The end of summer meant that I was leaving The Golden Steer and New Jersey. I’d bought a plain, beige smocked maxi-dress with strap sleeves for my hostessing shift (it accessorized well), but I needed an alternative option. My best girlfriend let me borrow her elegantly beautiful prom dress (I didn’t go to The Prom). This gown was of a delicate floral tile print on white cotton, with puffed sleeves. She also gave me a wonderful dark green cable-knit cardigan as a parting gift — classics never go out of style. I wished I had something to give to her; maybe the gift of friendship was enough during the next year or so after I “went away to college.” Judy, the ferocious manager, was a bit tearful in letting me leave this place of food, drink and chaotic noise. I’d helped her rack up a lot of greenbacks at The Golden Steer. She had a soft spot beneath all of that hostile bluster, and I repaid her many kindnesses by keeping that secret to myself. Undoubtedly, she’d developed a crusty exterior after those kindnesses had been used against her.

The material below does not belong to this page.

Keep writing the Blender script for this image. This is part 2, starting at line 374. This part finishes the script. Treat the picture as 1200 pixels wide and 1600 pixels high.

And Willie the cook, he kept working there for quite a few years at The Golden Steer. The place went downhill, along with so much of the New Jersey that I’d known. I’m sure Willie found his just reward at a big steak house in the sky. He didn’t kill any fatted calf, but he did have faith that this yearling would find her way in this world, once she’d left the petty pen of The Golden Steer. He certainly steered me toward even better waitressing jobs in Washington D.C. Whenever a customer complained about the food he’d scarfed down but didn’t want to pay for, I’d scratch my head, symbolically adjusting my pick, and say: “You ate it, didn’t you?”